Julie Dash presents a new 4K restoration of Ayoka Chenzira’s Alma’s Rainbow. Restoration by the Academy Film Archive, The Film Foundation, and Milestone Films. Restoration supervised by Mark Toscano. Funding provided by the Hobson/Lucas Family Foundation. Lab: Roundabout Entertainment and Audio Mechanics. With thanks to Vincent Pirozzi.

 

About Ayoka Chenzira: 

Ayoka "Ayo" Chenzira is an independent African-American producer, film director, television director, animator, writer, experimental filmmaker, and transmedia storyteller. She is the first African American woman animator and one of a handful of Black experimental filmmakers working since the late 1970s.

 

Ayoka Chenzira was one of the first African Americans to teach film production in higher education and among the first African American woman animators. A protege of director Kathleen Collins, whose 1982 film Losing Ground was shot by Alma’s Rainbow cinematographer Ronald Gray, Chenzira continues to teach and works prolifically as a director of television, including episodes of Ava DuVernay’s Queen Sugar and Greenleaf, and is currently in production on the adaptation of Octavia Butler’s Kindred.

 

About SNAPSHOT: 

SNAPSHOT is a 12 month long season launching in April 2024 which explores the

‘snapshots’ of Black Girlhood found in cinema. The season includes re-releases, archive work and new releases.

 

By mixing contemporary with the classics, as T A P E has done many times before, the season

will be a deep dive into films by Black women across the decades. SNAPSHOT aims

to engage a new audience for the films of Black female directors through activities, a live

community built exhibition, and social media material and assets.

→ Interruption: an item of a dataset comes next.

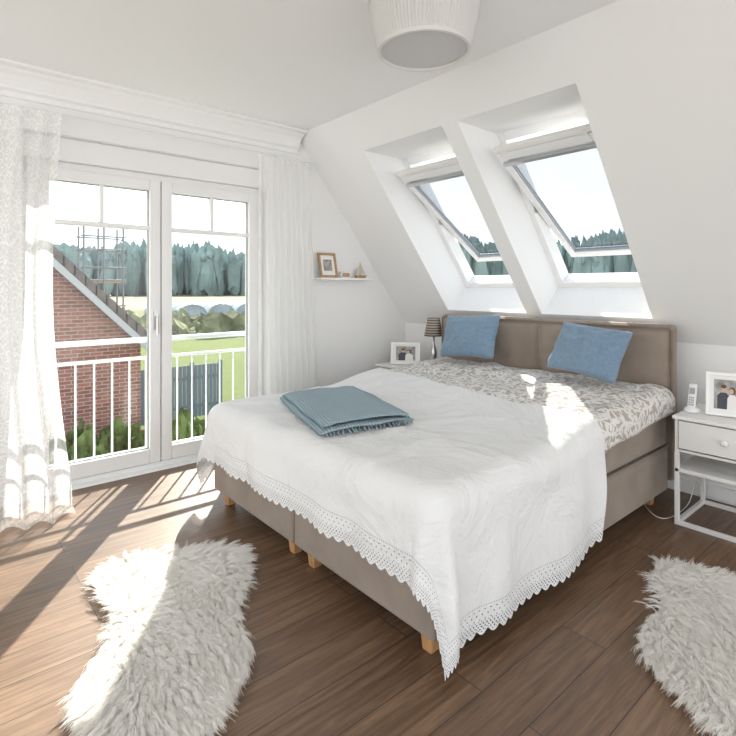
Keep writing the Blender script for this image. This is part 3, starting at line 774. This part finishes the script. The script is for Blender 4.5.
# ------------------------------------------------------------------ sheepskins
def chaikin(P,n=3):
    for _ in range(n):
        Q=[]
        for i in range(len(P)):
            a=P[i];b=P[(i+1)%len(P)]
            Q+=[(a[0]*.75+b[0]*.25,a[1]*.75+b[1]*.25),(a[0]*.25+b[0]*.75,a[1]*.25+b[1]*.75)]
        P=Q
    return P
def inside(P,X,Y):
    P=np.array(P); r=np.zeros(len(X),bool); j=len(P)-1
    for i in range(len(P)):
        xi,yi=P[i];xj,yj=P[j]
        c=((yi>Y)!=(yj>Y))&(X<(xj-xi)*(Y-yi)/(yj-yi+1e-12)+xi); r^=c; j=i
    return r
def rug(poly,seed,cnt,flow):
    R_=np.random.default_rng(seed)
    P=chaikin(poly,2); cx_=sum(p[0] for p in P)/len(P); cy_=sum(p[1] for p in P)/len(P)
    R=root('sheepskin_rug',(cx_,cy_,0))
    P=[(cx_+(p[0]-cx_)*.955,cy_+(p[1]-cy_)*.955) for p in P]
    g=G(); n=len(P); rings=[(.96,.001),(.96,.006),(.90,.014),(.7,.018),(.35,.02)]
    for k,z in rings:
        g.v+=[(cx_+(p[0]-cx_)*k,cy_+(p[1]-cy_)*k,z) for p in P]
    for k in range(len(rings)-1):
        for i in range(n):
            j=(i+1)%n; g.f.append((k*n+i,k*n+j,(k+1)*n+j,(k+1)*n+i))
    g.f.append(tuple((len(rings)-1)*n+i for i in range(n)))
    g.build('hide',M['hide'],R,smooth=True)
    xa,xb=min(p[0] for p in P),max(p[0] for p in P); ya,yb=min(p[1] for p in P),max(p[1] for p in P)
    X=R_.uniform(xa,xb,cnt*3);Y=R_.uniform(ya,yb,cnt*3); m=inside(P,X,Y); X=X[m][:cnt];Y=Y[m][:cnt]; n=len(X)
    ns_=int((xb-xa)*(yb-ya)*7000)
    CX=R_.uniform(xa,xb,ns_);CY=R_.uniform(ya,yb,ns_)
    from mathutils.kdtree import KDTree
    kd=KDTree(ns_)
    for i in range(ns_): kd.insert((CX[i],CY[i],0),i)
    kd.balance()
    idx=np.array([kd.find((X[i],Y[i],0))[1] for i in range(n)])
    ox=CX-cx_; oy=CY-cy_
    ang=np.array([noise.noise(Vector((CX[i]*2.6,CY[i]*2.6,seed)))*4+.8*noise.noise(Vector((CX[i]*11,CY[i]*11,seed+5))) for i in range(ns_)])
    ml=max(np.hypot(ox,oy))
    fxv=ox/ml*1.2+flow[0]*.6+np.cos(ang)*.4+R_.normal(0,.14,ns_); fyv=oy/ml*1.2+flow[1]*.6+np.sin(ang)*.4+R_.normal(0,.14,ns_)
    fl=np.hypot(fxv,fyv)+1e-6; fxv/=fl; fyv/=fl
    clen=R_.uniform(.045,.085,ns_); lift=R_.uniform(.15,.5,ns_)
    L=clen[idx]*R_.uniform(.75,1.15,n)
    tipx=CX[idx]+fxv[idx]*L*np.cos(lift[idx]); tipy=CY[idx]+fyv[idx]*L*np.cos(lift[idx]); tipz=.020+L*np.sin(lift[idx])*.7
    fx2=X+fxv[idx]*L*.9; fy2=Y+fyv[idx]*L*.9
    K=6; pos=np.zeros((n,K,3)); jit=R_.normal(0,.0045,(n,3))
    for k in range(K):
        t=k/(K-1); w=.45*t**1.2
        px=X+(fx2-X)*t**1.2; py=Y+(fy2-Y)*t**1.2; pz=.010+(tipz-.010)*(t**.6)
        qx=CX[idx]+(tipx-CX[idx])*t**1.2; qy=CY[idx]+(tipy-CY[idx])*t**1.2
        cu=.0018*np.sin(t*7+idx)
        pos[:,k,0]=px*(1-w)+qx*w+jit[:,0]*t+cu; pos[:,k,1]=py*(1-w)+qy*w+jit[:,1]*t+cu; pos[:,k,2]=np.maximum(.004,pz-.010*max(0,t-.7)/.3+jit[:,2]*t)
    hc=bpy.data.hair_curves.new('wool'); hc.add_curves([K]*n)
    hc.attributes['position'].data.foreach_set('vector',pos.astype(np.float32).ravel())
    rad=np.tile(np.linspace(.0009,.0003,K),n).astype(np.float32)
    at=hc.attributes.get('radius') or hc.attributes.new('radius','FLOAT','POINT')
    at.data.foreach_set('value',rad)
    hc.materials.append(M['wool'])
    o=bpy.data.objects.new('wool',hc); COL.objects.link(o); par(o,R)
rug([(-2.62,.66),(-2.53,.89),(-2.368,1.175),(-2.2,1.13),(-2.022,1.031),(-1.87,.90),(-1.63,.885),(-1.50,.70),(-1.40,.60),(-1.46,.42),(-1.66,.33),(-1.86,.345),(-1.99,.43),(-2.12,.585),(-2.31,.53),(-2.50,.54)],3,72000,(.6,-.3))
rug([(-.985,2.59),(-.80,2.69),(-.58,2.71),(-.36,2.62),(-.22,2.35),(-.15,2.0),(-.25,1.73),(-.463,1.70),(-.56,1.78),(-.67,1.83),(-.77,1.91),(-.82,2.05),(-.81,2.225),(-.90,2.42)],8,55000,(.2,-.6))

# ------------------------------------------------------------------ outdoors
GZ=-2.9
g=G(); g.v=[(-900,-600,GZ),(-4.6,-600,GZ),(-4.6,900,GZ),(-900,900,GZ)]; g.f=[(0,1,2,3)]; g.build('meadow_ground',M['ground'])
nh=root('neighbour_brick_house',(-13,0,GZ))
RYr,RZr=-.6,4.75; EY,EZ=4.05,.05
G().prism([(-5.0,GZ),(3.85,GZ),(3.85,.15),(RYr,RZr-.12),(-5.0,.25)],'x',-21,-13).build('gable_walls',M['brick'],nh)
g=G(); 
for sgn in (1,-1):
    ey=EY if sgn>0 else 2*RYr-EY
    g.prism([(RYr,RZr),(ey,EZ),(ey,EZ-.2),(RYr,RZr-.2)],'x',-21.4,-12.65)
g.build('roof',M['tile'],nh)
g=G()
nt_=22
for i in range(nt_):
    a=i/nt_; b=(i+1.12)/nt_
    ya,za=RYr+(EY-RYr)*a,RZr+(EZ-RZr)*a; yb,zb=RYr+(EY-RYr)*b,RZr+(EZ-RZr)*b
    g.hexa([(-12.75,ya,za-.20),(-12.6,ya,za-.20),(-12.6,yb,zb-.18),(-12.75,yb,zb-.18),(-12.75,ya,za+.03),(-12.6,ya,za+.03),(-12.6,yb,zb+.07),(-12.75,yb,zb+.07)])
g.build('verge_tiles',M['verge'],nh)
g=G(); g.hexa([(-12.64,RYr,RZr-.40),(-12.61,RYr,RZr-.40),(-12.61,EY,EZ-.40),(-12.64,EY,EZ-.40),(-12.64,RYr,RZr-.2),(-12.61,RYr,RZr-.2),(-12.61,EY,EZ-.2),(-12.64,EY,EZ-.2)]); g.build('verge_board',M['greyp'],nh)
g=G()
for i in range(28):
    x=-12.8-i*.3; g.cyl((x,RYr,RZr+.02),(x,EY,EZ+.02),.05,6)
g.build('tile_ribs',M['tile'],nh)
g=G(); g.cyl((-21.4,EY+.06,EZ-.12),(-12.65,EY+.06,EZ-.12),.07,10).cyl((-12.9,EY+.02,GZ),(-12.9,EY+.06,EZ-.12),.045,8); g.build('gutter',M['greyp'],nh)
sf=root('scaffolding',(-22.3,5,GZ)); g=G()
for x in (-22.7,-21.8):
    for y in (4.4,5.1,5.8): g.cyl((x,y,GZ),(x,y,3.7),.04,6)
    for z in (-.9,.6,1.6,2.1,2.8,3.3): g.cyl((x,4.3,z),(x,5.9,z),.03,6)
for y in (4.4,5.1,5.8):
    for z in (-.9,1.6,2.8): g.cyl((-22.7,y,z),(-21.8,y,z),.03,6)
g.cyl((-21.8,4.4,.6),(-21.8,5.8,3.3),.028,6)
g.build('tubes',M['scaf'],sf)
g=G(); g.box((-22.7,4.4,1.5),(-21.8,5.8,1.56)); g.build('decking',M['frameoak'],sf)
fn=root('garden_fence',(-16,5.7,GZ)); g=G(); y=4.5
while y<7.2:
    g.box((-16.03,y,GZ+.1),(-16.0,y+.10,GZ+1.75)); y+=.125
g.box((-16.06,4.5,GZ+.4),(-16.03,7.2,GZ+.5)).box((-16.06,4.5,GZ+1.3),(-16.03,7.2,GZ+1.4)); g.build('slats',M['fence'],fn)
g=G()
for y in (4.45,5.3,6.25,7.2): g.box((-16.08,y,GZ),(-15.98,y+.1,GZ+1.85))
g.build('posts',M['fence'],fn)
import bmesh
_T={}
def template(sub):
    if sub not in _T:
        bm=bmesh.new(); bmesh.ops.create_icosphere(bm,subdivisions=sub,radius=1)
        _T[sub]=([tuple(v.co) for v in bm.verts],[tuple(v.index for v in f.verts) for f in bm.faces]); bm.free()
    return _T[sub]
def blobs(name,items,mat,sub=2,rough=.35):
    tv,tf=template(sub); V=[];F=[]
    for (x,y,z,rx,ry,rz) in items:
        b=len(V)
        for (a,c,e) in tv:
            k=1+rough*noise.noise(Vector((a*2+x,c*2+y,e*2+z*3)))+rough*.6*noise.noise(Vector((a*6+x,c*6,e*6+y)))
            V.append((x+a*rx*k,y+c*ry*k,max(GZ-.05,z+e*rz*k)))
        F+=[tuple(b+i for i in f) for f in tf]
    me=bpy.data.meshes.new(name); me.from_pydata(V,[],F); me.update(); me.materials.append(mat)
    o=bpy.data.objects.new(name,me); COL.objects.link(o); return o
items=[]
for i in range(620):
    az=math.radians(-15+ i*(125/620)+random.uniform(-.2,.2))
    t=ss(math.radians(42),math.radians(52),az)
    dist=(300*(1-t)+160*t)*random.uniform(.96,1.08)
    el=(.078*(1-t)+.092*t)*random.uniform(.93,1.05)+.005*math.sin(az*23)+.004*math.sin(az*51)
    hgt=el*dist+H-GZ
    w=dist*.0085*random.uniform(.8,1.3)
    x,y=-math.cos(az)*dist,math.sin(az)*dist
    items.append((x,y,GZ+hgt*.42,w*1.2,w*1.2,hgt*.48))
    for _ in range(3):
        cw=w*random.uniform(.4,.75)
        items.append((x+random.uniform(-w,w)*.9,y+random.uniform(-w,w)*.9,GZ+hgt*random.uniform(.5,.88),cw,cw,hgt*random.uniform(.09,.15)))
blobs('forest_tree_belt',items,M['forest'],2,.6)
items=[]
for i in range(420):
    az=math.radians(random.uniform(3,60)); d=random.uniform(46,64)
    items.append((-math.cos(az)*d,math.sin(az)*d,GZ+.1,random.uniform(.6,1.5),random.uniform(.6,1.5),random.uniform(.4,1.5)))
blobs('meadow_shrubs',items,M['shrub2'],2,.8)
items=[]
for i in range(110):
    items.append((random.uniform(-12.2,-11.2),random.uniform(1.8,5.0),GZ+random.uniform(.2,.8),random.uniform(.15,.30),random.uniform(.15,.30),random.uniform(.22,.45)))
blobs('garden_shrubs',items,M['shrub'],3,1.1)
pt=root('polytunnel_greenhouse',(-78,36,GZ)); g=G(); g2=G()
for k in range(4):
    yc=30+k*4.6; prof=[(yc+2.2*math.cos(math.pi*i/12),GZ+.1+1.6*math.sin(math.pi*i/12)) for i in range(13)]
    g.prism([(yc+2.2,GZ)]+prof+[(yc-2.2,GZ)],'x',-92,-76)
    for j in range(6):
        x=-76+.03-j*3
        for i in range(12):
            g2.cyl((x,prof[i][0],prof[i][1]+.02),(x,prof[i+1][0],prof[i+1][1]+.02),.06,6)
g.build('film_tunnels',M['polyfilm'],pt); g2.build('hoops',M['greyp'],pt)

# ------------------------------------------------------------------ light, world, camera
w=bpy.data.worlds.new('World'); sc.world=w; w.use_nodes=True; nt=w.node_tree; nt.nodes.clear()
o=nt.nodes.new('ShaderNodeOutputWorld'); bg=nt.nodes.new('ShaderNodeBackground'); tc=nt.nodes.new('ShaderNodeTexCoord'); sp=nt.nodes.new('ShaderNodeSeparateXYZ')
r=nt.nodes.new('ShaderNodeValToRGB'); e=r.color_ramp.elements
e[0].position=0; e[0].color=(1,.985,.97,1); e[1].position=.9; e[1].color=(.70,.82,1,1)
k=e.new(.25); k.color=(.92,.96,1,1)
nt.links.new(tc.outputs['Generated'],sp.inputs[0]); nt.links.new(sp.outputs[2],r.inputs[0]); nt.links.new(r.outputs[0],bg.inputs[0]); nt.links.new(bg.outputs[0],o.inputs[0])
bg.inputs[1].default_value=2.1
s=bpy.data.lights.new('sun','SUN'); s.energy=15; s.angle=.009; s.color=(1,.94,.85)
so=bpy.data.objects.new('sun',s); COL.objects.link(so)
el=math.radians(32); az=math.radians(36)
d=Vector((math.cos(az)*math.cos(el),-math.sin(az)*math.cos(el),-math.sin(el)))
so.rotation_euler=d.to_track_quat('-Z','Y').to_euler(); so.location=(-8,8,9)
cam=bpy.data.cameras.new('camera'); co=bpy.data.objects.new('camera',cam); COL.objects.link(co)
cam.sensor_width=36; cam.lens=36*513/736; cam.shift_y=-80/736; cam.clip_end=3000; cam.clip_start=.05
co.location=(0,0,H); co.rotation_euler=(math.radians(90),0,math.radians(49.6))
sc.camera=co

The tour includes films that

offer a snapshot of a time and place, challenging our misconceptions of the cinema canon through powerful depictions of Black, female led stories.

 

SNAPSHOT is made possible with the support of the BFI, awarding funds from the National Lottery in order to bring this project to more audiences across the UK.

 

About T A P E Collective: 

T A P E was founded in 2015 by Angela Moneke and Isra Al Kassi after meeting through the Barbican Young Programmers scheme. T A P E launched as a response to the lack of representation on screen; wanting to platform and highlight the sheer variety of under-served films out there. 

 

Over the years T A P E has curated a number of well-rounded screenings bringing together film, art, music, talks and more into one space and events with a focus on representation, identity and heritage; bringing exciting screenings to new audiences, championing the forgotten could-be cult films of the festival circuit with a focus on programmes of women of colour both behind and in front of the camera.